▽

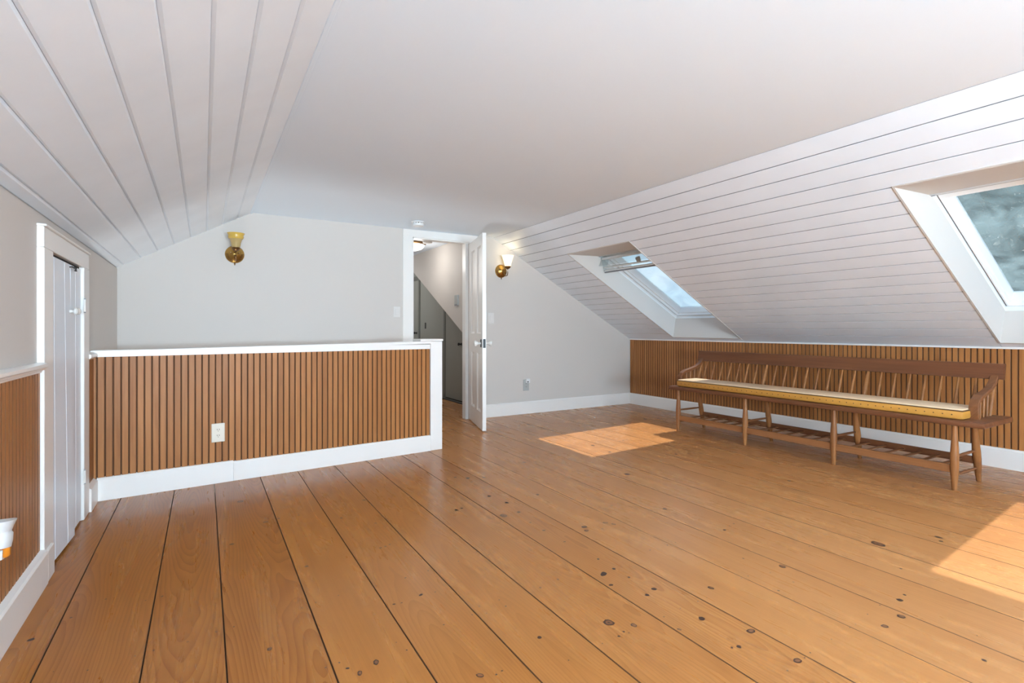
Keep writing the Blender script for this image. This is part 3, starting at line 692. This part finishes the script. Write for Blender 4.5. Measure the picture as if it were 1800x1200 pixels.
flush_door(4, 8.47, 8.93, 1.90, [(8.55, 0.985)])
bx('strike', (3.185, 3.1905, 8.13, 8.18, 1.06, 1.16), M['black'], gw)
hl = empty('flush_ceiling_lamp', (2.255, 6.2, ZC), 'lit flush ceiling lamp with white glass bowl in the hall beyond the open door', 'lamp')
bm = bmesh.new(); lathe(bm, [(0.10, 0), (0.165, -0.004), (0.168, -0.022), (0.150, -0.034), (0.12, -0.034)], 28); finish(bm, 'rim', M['brass_dark'], hl, smooth=True)
bm = bmesh.new(); lathe(bm, [(0.148, -0.030), (0.140, -0.055), (0.110, -0.085), (0.06, -0.102), (0.012, -0.107)], 28); finish(bm, 'bowl', M['hall_glass'], hl, smooth=True)
lp = lamp('hall_light', 'POINT', (2.255, 6.2, ZC-0.22), 4.5, (1, 0.98, 0.95), shadow_soft_size=0.12)
lamp('hall_light', 'POINT', (2.25, 8.35, ZC-0.25), 9, (1, 0.98, 0.95), shadow_soft_size=0.12)     # unseen lamp added to brighten the grey hall wall
def smoke(name, x, y, label):
    e = empty(name, (x, y, ZC), label, 'smoke detector')
    bm = bmesh.new(); lathe(bm, [(0.066, 0), (0.066, -0.008), (0.058, -0.010)], 24); finish(bm, 'base', M['plastic'], e, smooth=True)
    bm = bmesh.new(); lathe(bm, [(0.046, -0.009), (0.046, -0.020)], 24); finish(bm, 'vent_ring', M['slot'], e)
    for k in range(12):
        a = 2*PI*k/12; bm = bmesh.new(); box(bm, 0.044, 0.056, -0.007, 0.007, -0.020, -0.009); bmesh.ops.rotate(bm, matrix=Matrix.Rotation(a, 3, 'Z'), verts=bm.verts); finish(bm, 'rib', M['plastic'], e)
    bm = bmesh.new(); lathe(bm, [(0.058, -0.0195), (0.060, -0.030), (0.056, -0.042), (0.040, -0.047), (0.012, -0.047)], 24); finish(bm, 'cover', M['plastic'], e, smooth=True)
smoke('smoke_detector', 1.875, 5.00, 'white round smoke detector on the main ceiling just above the doorway')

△

What is needed
Exclude the images and reproduce the remaining data exactly.

Response to this exercise
Keep writing the Blender script for this image. This is part 3, starting at line 692. This part finishes the script. Write for Blender 4.5. Measure the picture as if it were 1800x1200 pixels.
flush_door(4, 8.47, 8.93, 1.90, [(8.55, 0.985)])
bx('strike', (3.185, 3.1905, 8.13, 8.18, 1.06, 1.16), M['black'], gw)
hl = empty('flush_ceiling_lamp', (2.255, 6.2, ZC), 'lit flush ceiling lamp with white glass bowl in the hall beyond the open door', 'lamp')
bm = bmesh.new(); lathe(bm, [(0.10, 0), (0.165, -0.004), (0.168, -0.022), (0.150, -0.034), (0.12, -0.034)], 28); finish(bm, 'rim', M['brass_dark'], hl, smooth=True)
bm = bmesh.new(); lathe(bm, [(0.148, -0.030), (0.140, -0.055), (0.110, -0.085), (0.06, -0.102), (0.012, -0.107)], 28); finish(bm, 'bowl', M['hall_glass'], hl, smooth=True)
lp = lamp('hall_light', 'POINT', (2.255, 6.2, ZC-0.22), 4.5, (1, 0.98, 0.95), shadow_soft_size=0.12)
lamp('hall_light', 'POINT', (2.25, 8.35, ZC-0.25), 9, (1, 0.98, 0.95), shadow_soft_size=0.12)     # unseen lamp added to brighten the grey hall wall
def smoke(name, x, y, label):
    e = empty(name, (x, y, ZC), label, 'smoke detector')
    bm = bmesh.new(); lathe(bm, [(0.066, 0), (0.066, -0.008), (0.058, -0.010)], 24); finish(bm, 'base', M['plastic'], e, smooth=True)
    bm = bmesh.new(); lathe(bm, [(0.046, -0.009), (0.046, -0.020)], 24); finish(bm, 'vent_ring', M['slot'], e)
    for k in range(12):
        a = 2*PI*k/12; bm = bmesh.new(); box(bm, 0.044, 0.056, -0.007, 0.007, -0.020, -0.009); bmesh.ops.rotate(bm, matrix=Matrix.Rotation(a, 3, 'Z'), verts=bm.verts); finish(bm, 'rib', M['plastic'], e)
    bm = bmesh.new(); lathe(bm, [(0.058, -0.0195), (0.060, -0.030), (0.056, -0.042), (0.040, -0.047), (0.012, -0.047)], 24); finish(bm, 'cover', M['plastic'], e, smooth=True)
smoke('smoke_detector', 1.875, 5.00, 'white round smoke detector on the main ceiling just above the doorway')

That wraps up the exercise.